Motivations for Sharing Code
July 21, 2025
Late in June, a MATLAB Discussions post by Mike Croucher caught my eye and my interest. It was called, “Why should you share code?” I wanted to reply then, but I was getting ready for a long trip, and so I had to wait until now.
Mike’s posts
This all started with Mike’s blog post, “Do these 3 things to increase the reach of your open source MATLAB toolbox.” In a LinkedIn discussion that followed, someone asked Mike this question:
Could you elaborate on why someone might consider opening/sharing their code? Thinking of early-career researchers, what might be in it for them?"
Mike used his MATLAB Discussions post to share this question with other MATLAB users, give his own answers, and invite others to share their thoughts.
Mike’s answer was insightful and on-point, which was no surprise given Mike’s many years of experience helping scientific researchers with software engineering issues. Mike made these points in favor of code sharing (paraphrased and condensed by me):
- A published research paper is incomplete without the vital details contained in the code.
- Providing code facilitates the use of your research by other researchers, leading to citations and even collaboration.
- Sharing code teaches good software engineering practices, which “makes it more likely that your software will give the right answers.”
Mike elaborated on these points and provided examples for some of them. In response, several MATLAB Discussions readers provided their own thoughtful perspectives. The thread fascinated and resonated with me.
My thoughts
I’d like to elaborate on a couple of Mike’s points, based on my 30 years’ experience as a MathWorks software developer, as well as my prior experience in engineering research in the area of image processing.
First, it has been my long experience a research paper based on a significant software component is unlikely to be reliably reproducible unless the code is provided. Specifically, two independent researchers who attempt to reproduce the paper’s results, using only the information in the published paper, are unlikely to end up seeing exactly the same results. And sometimes those differences can be significant.

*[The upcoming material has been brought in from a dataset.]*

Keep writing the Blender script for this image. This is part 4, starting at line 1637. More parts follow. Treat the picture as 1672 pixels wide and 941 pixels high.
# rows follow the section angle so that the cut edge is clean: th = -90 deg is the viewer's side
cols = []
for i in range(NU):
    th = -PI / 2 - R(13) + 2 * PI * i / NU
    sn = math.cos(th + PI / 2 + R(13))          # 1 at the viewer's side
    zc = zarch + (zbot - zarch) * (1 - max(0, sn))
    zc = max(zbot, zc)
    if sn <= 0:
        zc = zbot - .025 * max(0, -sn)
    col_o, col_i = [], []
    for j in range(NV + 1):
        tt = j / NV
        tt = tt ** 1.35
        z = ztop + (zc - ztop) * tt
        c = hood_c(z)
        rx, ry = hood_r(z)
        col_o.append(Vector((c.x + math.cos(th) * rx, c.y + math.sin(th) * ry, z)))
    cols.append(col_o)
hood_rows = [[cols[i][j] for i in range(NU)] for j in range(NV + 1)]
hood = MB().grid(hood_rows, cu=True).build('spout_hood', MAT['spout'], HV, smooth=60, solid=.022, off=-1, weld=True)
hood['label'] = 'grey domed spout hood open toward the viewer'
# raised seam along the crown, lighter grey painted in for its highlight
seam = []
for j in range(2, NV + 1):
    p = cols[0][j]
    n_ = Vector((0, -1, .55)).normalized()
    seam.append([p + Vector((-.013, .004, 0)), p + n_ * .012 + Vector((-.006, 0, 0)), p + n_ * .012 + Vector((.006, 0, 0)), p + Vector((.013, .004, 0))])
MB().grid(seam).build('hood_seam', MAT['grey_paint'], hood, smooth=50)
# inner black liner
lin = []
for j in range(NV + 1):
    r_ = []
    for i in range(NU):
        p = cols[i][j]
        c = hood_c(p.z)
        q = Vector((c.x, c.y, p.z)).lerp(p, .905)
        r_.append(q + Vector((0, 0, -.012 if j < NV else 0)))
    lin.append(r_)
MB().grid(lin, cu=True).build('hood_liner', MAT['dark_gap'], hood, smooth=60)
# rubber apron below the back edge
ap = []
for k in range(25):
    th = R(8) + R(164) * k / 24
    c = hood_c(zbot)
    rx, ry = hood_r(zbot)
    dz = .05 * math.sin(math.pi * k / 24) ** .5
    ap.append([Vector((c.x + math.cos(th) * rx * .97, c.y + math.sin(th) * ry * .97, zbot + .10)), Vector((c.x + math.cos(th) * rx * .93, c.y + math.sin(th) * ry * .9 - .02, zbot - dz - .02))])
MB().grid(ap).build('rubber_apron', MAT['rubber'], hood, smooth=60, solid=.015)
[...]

Here’s an example from Image Processing Toolbox history. In the late 1990s and early 2000s, I and others on the development team found that all the publicly available implementations for the famous Canny edge detector produced significantly different results from each other. With further investigation, we concluded that the variations were caused by some vague wording and missing details in the 1986 IEEE TrPAMI paper that everyone was citing. We eventually worked out exactly what the toolbox implementation should do, but it took a lot of time, and we had to consult Canny’s Masters thesis for clarification about certain aspects of the TrPAMI paper.
I saw this sort of thing happen so often with published research that I eventually added something about it to my interviewing questions when hiring someone at the Ph.D. level.
Second, successfully sharing your code for use by others greatly improves the likelihood that you will be able to reproduce your own work, should it become necessary. Inexperienced software developers, and sometimes even experienced ones, tend to:
- Discount the need to reproduce one’s own work, sometimes years later
- Overlook or forget about computer and OS dependencies, or data dependencies, or certain pieces of code, that are necessary for complete and accurate reproduction
I was lucky to learn this lesson early in my career, while I was still in graduate school. When I was near the end of writing my doctoral thesis, I found that I needed to modify and rerun some of my experiments from a couple of years earlier. I managed it, but it was unexpectedly challenging, and I was a bit lucky. This is one of the reasons that I started using software version control so early, several years before software development became my career.
Thanks, Mike, for prompting this discussion.